HDFC Life's value of new business (VNB) margin expanded 370 basis points (bps) over a year to 24.2 per cent in Q1

HDFC Life to raise exposure to capital goods stocks on govt infra push
Shreepad S Aute
Last Updated : Jul 21 2018 | 7:00 AM IST
The HDFC Standard Life Insurance stock on Friday gained 3.9 per cent to close at Rs 489.7 on the BSE after the company posted a strong but in-line set of numbers for the June 2018 quarter (Q1). While the business performance was good, analysts believe the same is already priced in, which might limit further upside in the stock.

HDFC Life’s value of new business (VNB) margin expanded 370 basis points (bps) over a year to 24.2 per cent in Q1. VNB indicates the present value of total premiums receivable from new insurance policies issued. Better product mix with increase in share of protection products (terms policies) and improved persistency ratio (reflect customer stickiness) are some of the factors that boosted the VNB margin during the quarter.

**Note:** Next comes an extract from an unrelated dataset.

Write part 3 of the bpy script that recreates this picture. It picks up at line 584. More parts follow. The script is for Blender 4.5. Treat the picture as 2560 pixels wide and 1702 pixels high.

Share of protection products, having highest profitability, went up to eight per cent in Q1, from five per cent a year ago. Even in terms of annual premium equivalent (APE), the share of protection products increased 710 bps to 18.2 per cent. However, its share was down in terms of new business premium (NBP). The management said, besides higher base of protection products in NBP, the company recorded growth in NBP across all products, which lowered share of protection. So, it is not a reason to worry.

Second, persistency ratio improved strongly across all the brackets, except in the 61st month bracket. Persistency is the share of business renewed (by customers) out of the already underwritten business. Persistency ratio, for instance, for the 13th month cohort, improved to 87 per cent in Q1, from 85 per cent a year ago.

Moreover, the company clocked a sharp 43 per cent year-on-year growth in VNB to Rs 2.5 billion and its APE, a measure of life insurance company’s revenue based on new business won by it, grew 26 per cent over a year to Rs 10.3 billion, in Q1. With the management expecting consistent growth in protection products, improvement in persistency and upward trend in VNB (as fixed costs get absorbed over higher revenues), the company’s margin is likely to improve.

While the Q1 performance was good and the future prospects remain healthy, near-term gains for the stock appear limited. “The stock has already priced in good performance and margin expansion of the company. Currently, it trades at highest valuation in the life insurance industry (4.2 times its FY20 estimated embedded value), which can limit further upside in the stock,” says Avinash Singh, research analyst at SBICAP Securities. Long-term investors may consider it on corrections, say analysts.